**Your task**
Print the listing below exactly.

**Data segment**
--- BEGIN ---
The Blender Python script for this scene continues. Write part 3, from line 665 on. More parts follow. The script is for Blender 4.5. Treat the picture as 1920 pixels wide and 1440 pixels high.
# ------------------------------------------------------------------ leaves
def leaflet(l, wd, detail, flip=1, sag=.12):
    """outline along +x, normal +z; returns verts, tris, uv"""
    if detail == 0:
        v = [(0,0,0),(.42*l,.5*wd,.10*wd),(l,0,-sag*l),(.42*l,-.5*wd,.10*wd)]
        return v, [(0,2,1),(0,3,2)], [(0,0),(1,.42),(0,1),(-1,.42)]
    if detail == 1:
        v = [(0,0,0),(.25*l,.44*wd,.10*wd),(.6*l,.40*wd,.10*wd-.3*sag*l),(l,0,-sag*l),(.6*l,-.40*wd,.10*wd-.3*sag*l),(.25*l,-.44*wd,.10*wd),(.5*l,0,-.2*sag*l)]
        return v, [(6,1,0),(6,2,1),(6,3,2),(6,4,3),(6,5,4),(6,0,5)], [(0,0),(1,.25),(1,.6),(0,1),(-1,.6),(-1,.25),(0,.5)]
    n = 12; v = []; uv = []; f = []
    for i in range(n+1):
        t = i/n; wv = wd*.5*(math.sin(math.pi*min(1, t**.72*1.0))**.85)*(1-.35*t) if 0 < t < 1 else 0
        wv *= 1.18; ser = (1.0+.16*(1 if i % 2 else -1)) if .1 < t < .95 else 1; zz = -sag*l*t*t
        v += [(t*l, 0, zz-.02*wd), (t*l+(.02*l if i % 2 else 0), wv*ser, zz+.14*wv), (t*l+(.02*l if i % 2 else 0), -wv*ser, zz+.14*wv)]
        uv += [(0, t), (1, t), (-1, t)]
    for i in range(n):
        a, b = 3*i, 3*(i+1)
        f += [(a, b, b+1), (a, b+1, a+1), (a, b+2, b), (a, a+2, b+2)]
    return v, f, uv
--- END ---
**Result of the exercise**
The Blender Python script for this scene continues. Write part 3, from line 665 on. More parts follow. The script is for Blender 4.5. Treat the picture as 1920 pixels wide and 1440 pixels high.
# ------------------------------------------------------------------ leaves
def leaflet(l, wd, detail, flip=1, sag=.12):
    """outline along +x, normal +z; returns verts, tris, uv"""
    if detail == 0:
        v = [(0,0,0),(.42*l,.5*wd,.10*wd),(l,0,-sag*l),(.42*l,-.5*wd,.10*wd)]
        return v, [(0,2,1),(0,3,2)], [(0,0),(1,.42),(0,1),(-1,.42)]
    if detail == 1:
        v = [(0,0,0),(.25*l,.44*wd,.10*wd),(.6*l,.40*wd,.10*wd-.3*sag*l),(l,0,-sag*l),(.6*l,-.40*wd,.10*wd-.3*sag*l),(.25*l,-.44*wd,.10*wd),(.5*l,0,-.2*sag*l)]
        return v, [(6,1,0),(6,2,1),(6,3,2),(6,4,3),(6,5,4),(6,0,5)], [(0,0),(1,.25),(1,.6),(0,1),(-1,.6),(-1,.25),(0,.5)]
    n = 12; v = []; uv = []; f = []
    for i in range(n+1):
        t = i/n; wv = wd*.5*(math.sin(math.pi*min(1, t**.72*1.0))**.85)*(1-.35*t) if 0 < t < 1 else 0
        wv *= 1.18; ser = (1.0+.16*(1 if i % 2 else -1)) if .1 < t < .95 else 1; zz = -sag*l*t*t
        v += [(t*l, 0, zz-.02*wd), (t*l+(.02*l if i % 2 else 0), wv*ser, zz+.14*wv), (t*l+(.02*l if i % 2 else 0), -wv*ser, zz+.14*wv)]
        uv += [(0, t), (1, t), (-1, t)]
    for i in range(n):
        a, b = 3*i, 3*(i+1)
        f += [(a, b, b+1), (a, b+1, a+1), (a, b+2, b), (a, a+2, b+2)]
    return v, f, uv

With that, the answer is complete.